Lata Mangeshkar remembered: Shankar Mahadevan on India's 'musical Koh-i-Noor'
- Published
Lata Mangeshkar died on Sunday. Bollywood singer and composer Shankar Mahadevan, who collaborated with her, remembers the legend.
Lata Mangeshkar's music encapsulated the entire spectrum of emotions of Indians.
For over 70 years, the passage of India has been to the thrum of her mellifluous voice. She was hailed as the queen of melody in the country and we can relate to various touchpoints in our lives with the thousands of songs she has sung. Her voice has been a constant in our lives through these many years.
Her singing gave voice to the upheaval during India's struggle for independence and soothed a country torn by war and bloodshed.
It was not Prime Minister Jawaharlal Nehru alone who was moved to tears when she sang Aye Mere Watan Ke Logo (O' people of my country), but the troops and the fraught nation found her music equally a melodic balm. Her evocative playback singing for most leading ladies set a million hearts aflutter in Bollywood romances. You have a Lata Mangeshkar song from for every moment in your life.
While many musicologists in India find that her iconic tracks were the "sweetest songs about saddest thoughts", her singing was equally celebratory, inspirational, moving. It was difficult not to melt before her crooning. Her sound was soulful, singing was evocative, and musicality was joyous.
Similarly, beyond Bollywood musicals, her bhajans (devotional songs) on Meera, the female saint venerated in northern India, continue to move people with the devotion in her voice.
Lata didi or elder sister, as she was fondly called by many Indians, gave us a spiritual connect through her music and sheer presence. She certainly did so for me.
I was thrilled and honoured when I finally was able to musically collaborate with her for my devotional album Har Har Mahadev in 2013. She was pushing 80 and it was my first time working with her.

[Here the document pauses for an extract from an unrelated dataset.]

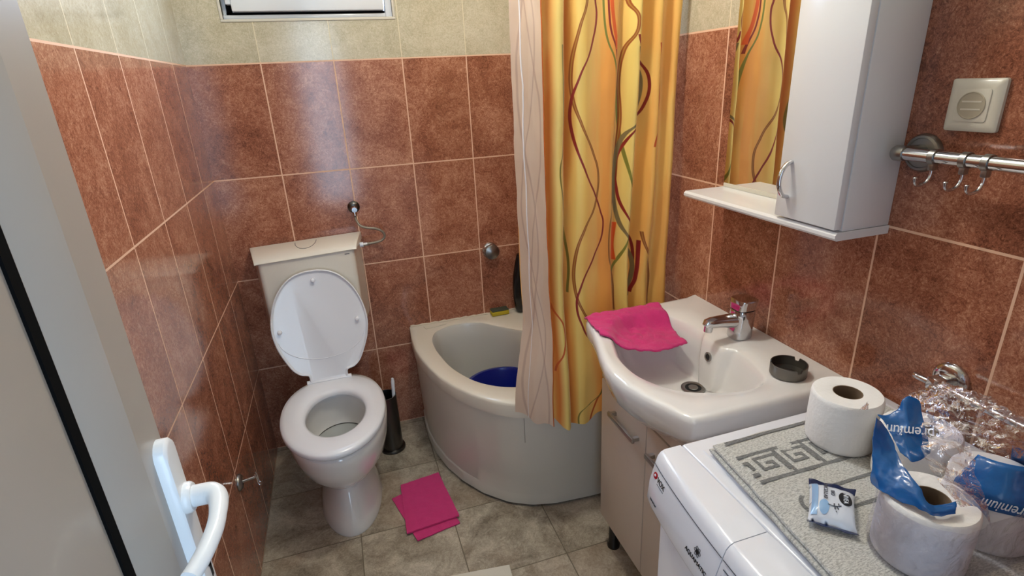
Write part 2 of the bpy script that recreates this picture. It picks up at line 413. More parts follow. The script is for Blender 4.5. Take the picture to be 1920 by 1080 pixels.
def tube(bm, pts, rad, n=12, cap=True, mi=0, flat=1.0):
    pts = [Vector(p) for p in pts]; R = rad if isinstance(rad, (list, tuple)) else [rad]*len(pts)
    rings = []; u = None
    for i, p in enumerate(pts):
        d = (pts[min(i+1, len(pts)-1)] - pts[max(i-1, 0)]).normalized()
        if u is None: u, v = frame_for(d)
        else:
            u = (u - d*u.dot(d)).normalized(); v = d.cross(u).normalized()
        rings.append([p + (u*math.cos(2*PI*k/n)*flat + v*math.sin(2*PI*k/n))*R[i] for k in range(n)])
    return loft(bm, rings, True, cap, cap, mi)

def catmull(P, m=8):
    P = [Vector(p) for p in P]; out = []
    for i in range(len(P)-1):
        p0 = P[max(i-1, 0)]; p1 = P[i]; p2 = P[i+1]; p3 = P[min(i+2, len(P)-1)]
        for k in range(m):
            t = k/m
            out.append(0.5*((2*p1) + (p2-p0)*t + (2*p0-5*p1+4*p2-p3)*t*t + (3*p1-p0-3*p2+p3)*t**3))
    out.append(P[-1]); return out

def grid(bm, fn, nu, nv, mi=0, uvfn=None, flip=False):
    V = [[bm.verts.new(fn(i/nu, j/nv)) for j in range(nv+1)] for i in range(nu+1)]
    lay = bm.loops.layers.uv.get('weave') or bm.loops.layers.uv.new('weave') if uvfn else None
    for i in range(nu):
        for j in range(nv):
            q = [(i, j), (i+1, j), (i+1, j+1), (i, j+1)]
            if flip: q.reverse()
            f = bm.faces.new([V[a][b] for a, b in q]); f.material_index = mi
            if uvfn:
                for lp, (a, b) in zip(f.loops, q): lp[lay].uv = uvfn(a/nu, b/nv)
    return V

def prism(bm, outline, f0, f1, mi=0):
    """closed outline list -> two rings placed by f0(p), f1(p)"""
    return loft(bm, [[f0(p) for p in outline], [f1(p) for p in outline]], True, True, True, mi)

def radial(poly, c, angs):
    """distance from c to a star shaped polygon at each angle"""
    out = []
    for a in angs:
        d = (math.cos(a), math.sin(a)); best = None
        for (x1, y1), (x2, y2) in zip(poly, poly[1:]+poly[:1]):
            ex, ey = x2-x1, y2-y1; den = d[0]*ey - d[1]*ex
            if abs(den) < 1e-12: continue
            t = ((x1-c[0])*ey - (y1-c[1])*ex)/den; s = ((x1-c[0])*d[1] - (y1-c[1])*d[0])/den
            if t > 0 and -1e-6 <= s <= 1+1e-6 and (best is None or t < best): best = t
        out.append(best if best else 0.01)
    return out
def smooth_closed(poly, m=6):
    n = len(poly); out = []
    for i in range(n):
        p0, p1, p2, p3 = (Vector((*poly[(i+k) % n], 0)) for k in (-1, 0, 1, 2))
        for k in range(m):
            t = k/m
            q = 0.5*((2*p1)+(p2-p0)*t+(2*p0-5*p1+4*p2-p3)*t*t+(3*p1-p0-3*p2+p3)*t**3)
            out.append((q.x, q.y))
    return out

def text_part(txt, name, mat, size, origin, xdir, ydir, parent, depth=0.0004, align='CENTER', shear=0.0, sx=1.0):
    cu = bpy.data.curves.new(name, 'FONT'); cu.body = txt; cu.size = size; cu.align_x = align; cu.align_y = 'CENTER'
    cu.extrude = depth; cu.shear = shear
    tmp = bpy.data.objects.new(name, cu); COL.objects.link(tmp)
    dg = bpy.context.evaluated_depsgraph_get(); dg.update()
    me = bpy.data.meshes.new_from_object(tmp.evaluated_get(dg))
    bpy.data.objects.remove(tmp); bpy.data.curves.remove(cu)
    X = Vector(xdir).normalized(); Y = Vector(ydir); Y = (Y - X*Y.dot(X)).normalized(); Z = X.cross(Y)
    o0 = Vector(origin) - ORIG[parent.name]
    for v in me.vertices:
        c = v.co; v.co = o0 + X*c.x*sx + Y*c.y + Z*c.z
    me.materials.clear(); me.materials.append(mat)
    o = bpy.data.objects.new(name, me); COL.objects.link(o); o.parent = parent; ORIG[o.name] = ORIG[parent.name]
    return o

def fbm(x, y, z=0.0, o=4):
    return noise.fractal(Vector((x, y, z)), 1.0, 2.0, o)

# ------------------------------------------------------------------ room shell
RW = 1.432; Y0 = -2.42; CH = 2.5
def shell(name, mat, *boxes):
    bm = BM()
    for b in boxes: box(bm, *b)
    return emit(bm, name, mat, smooth=False, kind='structure')
shell('floor', M_FLOOR, (-0.1, RW+0.1, Y0-0.12, 0.12, -0.1, 0.0))
shell('ceiling', M_CEIL, (-0.1, RW+0.1, Y0-0.12, 0.12, CH, CH+0.1))
shell('wall_left', M_LEFT, (-0.1, 0.0, Y0-0.12, 0.12, 0.0, CH))
shell('wall_right', M_RIGHT, (RW, RW+0.1, Y0-0.12, 0.12, 0.0, CH))
WX0, WX1, WZ0, WZ1 = 0.147, 0.720, 1.722, 2.26
shell('wall_back', M_BACK, (0.0, WX0, 0.0, 0.12, 0.0, CH), (WX1, RW, 0.0, 0.12, 0.0, CH), (WX0, WX1, 0.0, 0.12, 0.0, WZ0), (WX0, WX1, 0.0, 0.12, WZ1, CH))
shell('wall_front', M_FRONT, (0.0, 0.235, Y0-0.12, Y0, 0.0, CH), (0.99, RW, Y0-0.12, Y0, 0.0, CH), (0.235, 0.99, Y0-0.12, Y0, 2.05, CH))

# window: plaster reveal trim, outer frame, tilted sash with pane, hinge
bm = BM()
t_ = 0.009
box(bm, WX0-t_, WX1+t_, -0.004, 0.02, WZ0-t_, WZ0, 0.002)
box(bm, WX0-t_, WX0, -0.004, 0.02, WZ0, WZ1, 0.002); box(bm, WX1, WX1+t_, -0.004, 0.02, WZ0, WZ1, 0.002)
emit(bm, 'trim_1', M_TAN, kind='structure')
win = thing('window_1', 'small white plastic window high on the back wall', 'window', (0.43, 0.05, WZ0), kind='structure')
bm = BM()
box(bm, WX0, WX1, 0.012, 0.075, WZ0, WZ0+0.014, 0.002); box(bm, WX0, WX1, 0.012, 0.075, WZ1-0.03, WZ1, 0.002)
box(bm, WX0, WX0+0.012, 0.03, 0.075, WZ0, WZ1, 0.002); box(bm, WX1-0.024, WX1, 0.006, 0.075, WZ0, WZ1, 0.002)
emit(bm, 'window_frame', M_PVC, win)
bm = BM()
box(bm, WX0+0.014, WX0+0.030, 0.020, 0.05, WZ0+0.016, WZ1-0.03, 0.001); box(bm, WX0+0.012, WX1-0.026, 0.02, 0.05, WZ0+0.0145, WZ0+0.0225)
emit(bm, 'window_gasket', M_GASKET, win)
bm = BM(); sx0, sx1, sz0, sz1 = WX0+0.034, WX1-0.030, WZ0+0.022, WZ1-0.035
box(bm, sx0, sx1, -0.012, 0.05, sz0, sz0+0.085, 0.004); box(bm, sx0, sx1, -0.012, 0.05, sz1-0.06, sz1, 0.004)
box(bm, sx0, sx0+0.06, -0.012, 0.05, sz0+0.085, sz1-0.06, 0.003); box(bm, sx1-0.06, sx1, -0.012, 0.05, sz0+0.085, sz1-0.06, 0.003)
sash = emit(bm, 'sash', M_PVC, win)
bm = BM(); box(bm, sx0+0.058, sx1-0.058, 0.018, 0.024, sz0+0.083, sz1-0.058); emit(bm, 'pane', M_PANE, sash)
bm = BM(); box(bm, WX0+0.016, WX0+0.036, -0.004, 0.03, WZ0+0.045, WZ0+0.20, 0.003); emit(bm, 'hinge', M_PVC, win)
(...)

We found our common spiritual thread while we both sang for the album.
I remember most classical musicians joking that she was pitch perfect and grumble good naturedly that Lata didi could never land a wrong note. For many Indians, Saraswati is the goddess of learning and music and with her dedication and talent, Lata didi was her living embodiment.
Before anyone calls her a serious and saintly person, let me add that Lata didi was human and fun, quick to cut a joke, a warm and affectionate person, who was a great cook and loved life in all its beauty and pain. She was charming and one who celebrated life in all its beauty. She truly exemplified simple living and high thinking.
I come from a "musical household" where my parents and family were all musically involved. Like most Indians I grew up with her music as a constant aural companion. In Bombay, music on the radio was a given at home and I cannot remember a day when I picked up my satchel and laced my boots to rush to school without the backdrop of a Lata Mangeshkar song or bhajan playing at home.
I was only 11 when I was lucky to have participated in a concert in Bombay led by Lata Mangeshkar with the classical musician Bhimsen Joshi.
I joined the chorus of singers and sang with her, and it was one of the most special moments in my life.
Much later, when I entered Bollywood as a playback singer and composer, she was an invisible reference in all my work. She was the final word in giving voice to Indian cinema. She set the gold standard for female musicians holding their own in a fiercely male and competitive world of singing.
Lata Mangeshkar's legacy is giving a reference point for every kind of composition in Bollywood musicals.
Everybody in the business wanted to be like her - a consummate singer with a quick ability to pick up tunes, impregnate lyrics with the right emotions, and infuse it with melodic beauty.
For me, she is the musical Koh-i-Noor (priceless diamond) of India.